The Citizen of the Year award is given to a resident who is an outstanding example of what it means to stand up to our job as a citizen. This person demonstrates how to participate in community life. It is awarded to someone who worked to affect the course of events because it was the right thing to do….

Kemmling, 48, was born and raised in New Britain. He moved to Berlin in 1990. Disabled, Kemmling said, “some days I can’t get out of bed. On those days when I can, I try to do something positive.

“I’m very honored. I did this to better the community. The next generation has to grow up in this town… I did it for the town.

“We go through our daily lives and we’re busy–but if you take a moment out of your life, if you see a wrong, just do something about it instead of complaining about it.

“If a person like me can accomplish this, anyone can and that would make me the happiest person in the world.”

Kemmling receives the award for his initiative and determination in using a little known legal recourse to try and keep a business that was troublesome to his neighborhood from obtaining a renewal of its liquor license.

The Infra Red Café on New Britain Avenue featured topless dancers and had been the site of numerous incidents of criminal activity, such as underage dancers, fights that included weapons, noise problems and numerous infractions of a lesser nature.

This article by Olivia L. Lawrence from the paper’s January 20 edition gives more details on the legal battle:

A little known process, known as a remonstrance, has triggered the state to further scrutinize the Infra Red Café liquor license at a hearing Feb. 16.

A petition for a remonstrance, filed on behalf of 19 residents who live near the 237 New Britain Road topless bar, will bring formal complaints about the establishment to the liquor commission.

Kurt Kemmling, of 226 New Britain Road, spearheaded the petition and acts in the capacity of “agent” (the designation of the person who submits the petition and is the contact person on the matter.)

He said the remonstrance is a tool more citizens need to know about when it comes to problems with bars in their neighborhood. Kemmling also would like to see more Berlin residents get involved with the upcoming hearing on the Infra Red.

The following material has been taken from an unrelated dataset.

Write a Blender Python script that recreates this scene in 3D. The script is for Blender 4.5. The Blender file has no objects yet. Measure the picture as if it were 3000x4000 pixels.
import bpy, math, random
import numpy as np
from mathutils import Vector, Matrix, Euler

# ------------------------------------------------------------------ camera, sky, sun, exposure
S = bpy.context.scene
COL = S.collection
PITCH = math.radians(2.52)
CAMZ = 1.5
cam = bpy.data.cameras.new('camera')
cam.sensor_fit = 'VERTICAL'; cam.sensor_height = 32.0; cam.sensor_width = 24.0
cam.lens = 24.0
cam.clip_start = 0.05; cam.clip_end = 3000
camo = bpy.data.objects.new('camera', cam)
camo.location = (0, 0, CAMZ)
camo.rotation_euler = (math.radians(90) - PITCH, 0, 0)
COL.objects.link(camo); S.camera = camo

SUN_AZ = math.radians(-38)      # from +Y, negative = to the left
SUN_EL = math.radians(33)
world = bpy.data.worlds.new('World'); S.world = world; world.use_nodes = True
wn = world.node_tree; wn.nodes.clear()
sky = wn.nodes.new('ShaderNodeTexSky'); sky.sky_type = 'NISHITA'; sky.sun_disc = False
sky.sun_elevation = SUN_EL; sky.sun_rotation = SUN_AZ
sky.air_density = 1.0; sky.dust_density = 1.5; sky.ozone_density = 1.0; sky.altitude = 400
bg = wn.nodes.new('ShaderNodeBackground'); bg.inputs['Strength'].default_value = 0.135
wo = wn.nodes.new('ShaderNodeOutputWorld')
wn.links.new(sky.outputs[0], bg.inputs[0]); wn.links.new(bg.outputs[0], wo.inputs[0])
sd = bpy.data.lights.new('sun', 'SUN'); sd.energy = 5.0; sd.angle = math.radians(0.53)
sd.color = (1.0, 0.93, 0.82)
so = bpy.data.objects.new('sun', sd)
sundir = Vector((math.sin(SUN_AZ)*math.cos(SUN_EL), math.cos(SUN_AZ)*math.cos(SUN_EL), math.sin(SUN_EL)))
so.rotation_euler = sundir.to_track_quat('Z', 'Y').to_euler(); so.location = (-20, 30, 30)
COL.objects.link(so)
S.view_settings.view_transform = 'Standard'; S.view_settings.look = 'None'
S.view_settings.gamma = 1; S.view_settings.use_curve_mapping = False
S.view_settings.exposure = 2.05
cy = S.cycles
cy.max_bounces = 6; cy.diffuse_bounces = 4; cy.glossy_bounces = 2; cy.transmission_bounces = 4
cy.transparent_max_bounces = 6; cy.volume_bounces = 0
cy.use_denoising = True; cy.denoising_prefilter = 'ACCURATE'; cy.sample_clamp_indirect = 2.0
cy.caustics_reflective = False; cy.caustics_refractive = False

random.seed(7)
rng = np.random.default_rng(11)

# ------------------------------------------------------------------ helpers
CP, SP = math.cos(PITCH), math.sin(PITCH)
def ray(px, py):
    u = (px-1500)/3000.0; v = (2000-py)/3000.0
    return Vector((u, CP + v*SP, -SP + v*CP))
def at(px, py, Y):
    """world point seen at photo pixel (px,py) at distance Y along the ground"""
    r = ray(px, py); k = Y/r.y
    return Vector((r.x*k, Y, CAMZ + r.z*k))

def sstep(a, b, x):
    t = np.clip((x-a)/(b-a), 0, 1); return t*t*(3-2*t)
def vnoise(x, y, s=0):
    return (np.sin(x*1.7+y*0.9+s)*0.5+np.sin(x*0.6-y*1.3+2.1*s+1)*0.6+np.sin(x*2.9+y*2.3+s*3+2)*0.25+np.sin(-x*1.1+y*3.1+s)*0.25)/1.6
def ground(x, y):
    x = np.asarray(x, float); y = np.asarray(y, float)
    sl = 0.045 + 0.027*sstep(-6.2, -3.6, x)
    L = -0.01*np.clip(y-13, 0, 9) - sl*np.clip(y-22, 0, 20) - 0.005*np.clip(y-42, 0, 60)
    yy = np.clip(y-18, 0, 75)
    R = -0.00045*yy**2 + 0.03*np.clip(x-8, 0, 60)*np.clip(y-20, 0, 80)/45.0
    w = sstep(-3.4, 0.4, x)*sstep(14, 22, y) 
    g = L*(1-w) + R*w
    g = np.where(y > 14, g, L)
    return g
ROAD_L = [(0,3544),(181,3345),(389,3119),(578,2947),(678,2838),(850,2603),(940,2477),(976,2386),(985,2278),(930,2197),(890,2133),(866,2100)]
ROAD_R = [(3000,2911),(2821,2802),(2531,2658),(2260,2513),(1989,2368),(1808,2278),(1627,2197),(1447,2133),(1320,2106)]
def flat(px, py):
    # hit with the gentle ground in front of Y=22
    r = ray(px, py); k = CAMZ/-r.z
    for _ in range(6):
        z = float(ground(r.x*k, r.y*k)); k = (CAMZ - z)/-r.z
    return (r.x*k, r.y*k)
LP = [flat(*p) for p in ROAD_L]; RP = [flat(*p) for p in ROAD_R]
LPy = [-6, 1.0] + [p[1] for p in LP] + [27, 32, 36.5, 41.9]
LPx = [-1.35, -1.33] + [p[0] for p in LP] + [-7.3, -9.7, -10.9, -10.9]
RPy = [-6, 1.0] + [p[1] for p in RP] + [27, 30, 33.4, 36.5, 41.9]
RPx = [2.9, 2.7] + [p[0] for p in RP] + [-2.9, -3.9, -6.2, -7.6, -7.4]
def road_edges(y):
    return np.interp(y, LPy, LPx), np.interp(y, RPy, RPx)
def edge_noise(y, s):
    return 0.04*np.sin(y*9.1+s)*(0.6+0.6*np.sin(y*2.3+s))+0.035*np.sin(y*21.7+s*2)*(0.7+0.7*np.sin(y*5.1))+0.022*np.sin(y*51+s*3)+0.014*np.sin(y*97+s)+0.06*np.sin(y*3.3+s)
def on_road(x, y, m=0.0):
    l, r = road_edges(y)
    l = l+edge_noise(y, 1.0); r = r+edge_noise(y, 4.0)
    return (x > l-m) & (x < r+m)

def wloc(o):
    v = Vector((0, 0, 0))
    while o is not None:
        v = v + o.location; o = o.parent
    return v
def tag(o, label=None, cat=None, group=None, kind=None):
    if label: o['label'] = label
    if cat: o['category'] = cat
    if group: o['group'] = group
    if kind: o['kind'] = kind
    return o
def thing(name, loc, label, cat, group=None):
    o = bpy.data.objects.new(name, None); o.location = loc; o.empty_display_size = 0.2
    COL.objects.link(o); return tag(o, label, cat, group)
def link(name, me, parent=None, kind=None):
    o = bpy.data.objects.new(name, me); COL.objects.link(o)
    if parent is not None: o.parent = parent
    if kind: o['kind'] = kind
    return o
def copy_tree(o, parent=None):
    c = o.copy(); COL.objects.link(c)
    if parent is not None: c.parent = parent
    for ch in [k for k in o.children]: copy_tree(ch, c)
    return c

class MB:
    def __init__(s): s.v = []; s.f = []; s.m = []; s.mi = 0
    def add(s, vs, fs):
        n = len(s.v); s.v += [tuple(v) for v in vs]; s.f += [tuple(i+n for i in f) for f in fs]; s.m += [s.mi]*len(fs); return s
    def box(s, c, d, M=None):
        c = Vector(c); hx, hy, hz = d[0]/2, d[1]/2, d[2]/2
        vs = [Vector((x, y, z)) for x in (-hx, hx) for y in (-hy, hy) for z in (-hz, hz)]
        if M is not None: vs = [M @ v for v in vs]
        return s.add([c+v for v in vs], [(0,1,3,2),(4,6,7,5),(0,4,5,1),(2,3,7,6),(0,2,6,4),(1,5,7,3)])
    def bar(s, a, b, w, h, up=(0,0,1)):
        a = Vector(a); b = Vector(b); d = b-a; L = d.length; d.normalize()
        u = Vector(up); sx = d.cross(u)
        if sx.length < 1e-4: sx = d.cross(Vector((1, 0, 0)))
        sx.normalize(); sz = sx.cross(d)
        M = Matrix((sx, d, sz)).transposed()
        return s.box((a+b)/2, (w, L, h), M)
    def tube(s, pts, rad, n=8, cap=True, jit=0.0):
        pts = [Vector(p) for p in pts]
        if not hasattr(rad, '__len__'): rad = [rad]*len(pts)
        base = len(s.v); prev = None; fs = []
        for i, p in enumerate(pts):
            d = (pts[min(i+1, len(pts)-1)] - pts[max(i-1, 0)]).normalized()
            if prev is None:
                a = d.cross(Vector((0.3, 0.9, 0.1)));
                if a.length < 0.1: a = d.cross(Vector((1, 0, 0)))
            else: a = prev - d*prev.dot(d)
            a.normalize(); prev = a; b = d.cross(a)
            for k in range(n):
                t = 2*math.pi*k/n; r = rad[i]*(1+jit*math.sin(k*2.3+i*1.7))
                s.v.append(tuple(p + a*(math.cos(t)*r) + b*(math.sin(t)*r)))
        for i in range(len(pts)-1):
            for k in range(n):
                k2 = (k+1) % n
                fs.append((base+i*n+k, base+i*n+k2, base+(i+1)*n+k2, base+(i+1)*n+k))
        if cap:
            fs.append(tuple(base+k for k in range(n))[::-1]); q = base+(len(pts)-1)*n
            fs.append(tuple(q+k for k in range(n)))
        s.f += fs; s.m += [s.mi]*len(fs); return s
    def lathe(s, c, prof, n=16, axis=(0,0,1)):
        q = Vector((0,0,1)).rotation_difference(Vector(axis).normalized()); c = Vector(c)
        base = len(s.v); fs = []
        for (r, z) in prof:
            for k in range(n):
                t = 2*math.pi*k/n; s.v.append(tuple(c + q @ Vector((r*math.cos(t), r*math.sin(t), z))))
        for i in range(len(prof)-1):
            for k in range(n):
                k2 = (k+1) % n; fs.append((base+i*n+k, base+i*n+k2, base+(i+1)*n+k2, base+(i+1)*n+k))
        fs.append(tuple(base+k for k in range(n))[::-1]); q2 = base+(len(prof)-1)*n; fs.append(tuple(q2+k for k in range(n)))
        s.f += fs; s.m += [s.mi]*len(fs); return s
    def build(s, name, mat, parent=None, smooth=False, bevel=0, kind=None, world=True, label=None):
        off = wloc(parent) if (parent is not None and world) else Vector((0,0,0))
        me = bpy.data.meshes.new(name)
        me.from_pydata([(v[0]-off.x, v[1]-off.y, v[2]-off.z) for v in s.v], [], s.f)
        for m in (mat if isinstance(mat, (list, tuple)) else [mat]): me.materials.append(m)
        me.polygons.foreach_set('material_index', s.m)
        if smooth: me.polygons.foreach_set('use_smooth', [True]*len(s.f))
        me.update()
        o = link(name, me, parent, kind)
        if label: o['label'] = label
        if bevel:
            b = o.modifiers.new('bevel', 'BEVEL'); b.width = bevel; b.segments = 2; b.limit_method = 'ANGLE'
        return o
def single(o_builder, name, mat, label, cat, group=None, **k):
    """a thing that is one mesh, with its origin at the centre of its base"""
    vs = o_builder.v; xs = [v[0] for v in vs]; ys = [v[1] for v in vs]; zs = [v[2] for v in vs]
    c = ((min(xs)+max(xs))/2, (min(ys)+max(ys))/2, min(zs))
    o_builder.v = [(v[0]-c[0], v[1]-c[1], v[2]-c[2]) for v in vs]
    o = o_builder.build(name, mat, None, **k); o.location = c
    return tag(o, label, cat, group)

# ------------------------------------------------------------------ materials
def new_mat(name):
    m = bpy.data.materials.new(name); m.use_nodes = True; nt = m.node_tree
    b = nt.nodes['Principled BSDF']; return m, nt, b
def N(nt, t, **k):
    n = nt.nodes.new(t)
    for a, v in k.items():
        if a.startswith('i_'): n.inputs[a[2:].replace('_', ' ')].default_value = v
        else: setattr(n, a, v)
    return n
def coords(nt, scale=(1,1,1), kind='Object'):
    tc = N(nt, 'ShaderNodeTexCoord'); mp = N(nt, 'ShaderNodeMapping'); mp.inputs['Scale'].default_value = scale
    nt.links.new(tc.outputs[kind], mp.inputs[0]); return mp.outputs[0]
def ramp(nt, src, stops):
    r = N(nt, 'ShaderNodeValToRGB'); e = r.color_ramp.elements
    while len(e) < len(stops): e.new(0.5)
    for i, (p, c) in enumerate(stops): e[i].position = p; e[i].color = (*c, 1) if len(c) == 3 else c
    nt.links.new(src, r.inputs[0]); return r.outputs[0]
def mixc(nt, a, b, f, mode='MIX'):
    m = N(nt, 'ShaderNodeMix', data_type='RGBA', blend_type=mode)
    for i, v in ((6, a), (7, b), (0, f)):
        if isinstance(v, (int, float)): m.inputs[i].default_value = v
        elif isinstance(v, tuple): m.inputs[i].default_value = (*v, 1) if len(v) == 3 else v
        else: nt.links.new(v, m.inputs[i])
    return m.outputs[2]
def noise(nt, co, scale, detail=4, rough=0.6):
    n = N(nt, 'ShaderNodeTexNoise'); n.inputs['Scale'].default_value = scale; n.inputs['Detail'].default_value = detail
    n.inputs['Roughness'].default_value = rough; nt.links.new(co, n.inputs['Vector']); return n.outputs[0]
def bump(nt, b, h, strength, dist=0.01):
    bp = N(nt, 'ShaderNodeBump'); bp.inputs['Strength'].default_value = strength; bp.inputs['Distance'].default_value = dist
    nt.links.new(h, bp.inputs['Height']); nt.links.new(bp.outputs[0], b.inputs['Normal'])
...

The petition describes the bar as “a nuisance to the community and (it has been) the scene of numerous shooting, fights, disturbances since they have been in business…”

According to the Department of Consumer Protection, a remonstrance is the opportunity for the general public to voice its formal objection to either a new liquor permit application or the renewal of an existing liquor permit within its town…

Kemmling said, at this time, he does not know how many of those who signed the petition, besides himself, will be at the hearing at the Department of Consumer Protection, Liquor Control Division, in Hartford. He said he is confident that many others in the neighborhood are in support of his effort as an earlier petition, delivered to the club management and not to officials, was signed by close to 250 residents…

Kemmling said he tried numerous times to open a dialogue with staff and management at the club but they refused to respond.

“We don’t think they want to be neighborly, they’re disruptive, and without their willingness to speak to us, they are showing a lack of concern for their neighbors,” he said. “It’s an eyesore in the community and dangerous.”

In May 2005, the Infra Red was the scene of a fight that left one man unconscious. In April the manger, Kenneth Pina, was arrested after police determined that two young women, a 19-year-old and a 18-year-old, were dancing at the club. The café features exotic dancers. In 2004, the club ran into licensing delays, as an adult entertainment business, when it failed to provide a list of all employees to the police department as is required. Police run background checks on employees as part of the application process…

The DCP can revoke or refuse a liquor permit for reasonable cause on a number of counts, including that the place is a lewd or disorderly establishment.